Naar het oordeel van de Centrale Grondkamer hebben de deskundigen in het rapport in voldoende mate en op juiste wijze acht geslagen op het door partijen aangevoerde. De Centrale Grondkamer heeft geen onjuistheden aangetroffen in het rapport van de deskundigen en zal dit met inachtneming van het vorenstaande volgen.
3.13.
Concluderend komt de hoogst toelaatbare pachtprijs op:
bedrijfsgebouw met betonvloer € 6.375,-
land € 24.515,43
woning € 6.979,92
=========================================
Totaal € 37.870,35
3.14.
De hoogst toelaatbare pachtprijs is lager dan de pachtprijs die door de grondkamer na herziening van de tegenprestatie is bepaald. De Centrale Grondkamer zal de beschikking, waarvan beroep, daarom in het kader van het hoger beroep van pachters vernietigen en opnieuw beschikken zoals hierna wordt vermeld.

4.De beslissing

De Centrale Grondkamer, beschikkende in hoger beroep:
vernietigt de beschikking, waarvan beroep.

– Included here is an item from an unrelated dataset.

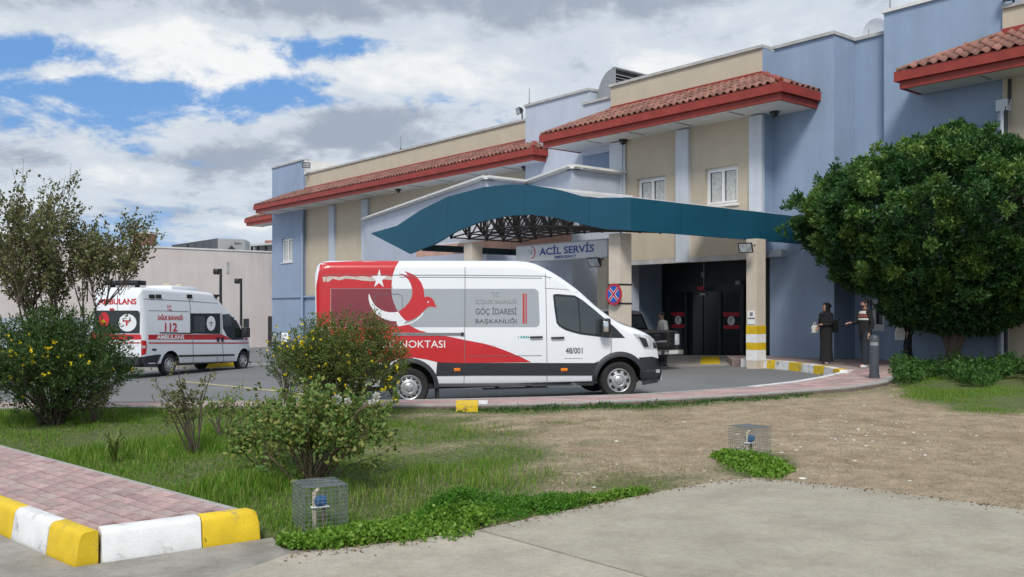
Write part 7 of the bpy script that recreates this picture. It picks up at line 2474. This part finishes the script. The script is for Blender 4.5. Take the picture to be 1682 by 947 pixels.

herziet de tegenprestatie en bepaalt de pachtprijs op € 37.870,35 per jaar, ingaande 1 mei 2021.
Deze beschikking is gegeven op 30 november 2023 door mrs. Th.C.M. Willemse, M.S.A. van Dam en B.J.H. Hofstee en de deskundige leden ir. W.G. Nijlant en ir. J.H. Jurrius, in tegenwoordigheid van mr. M. Knipping-Verbeek als griffier.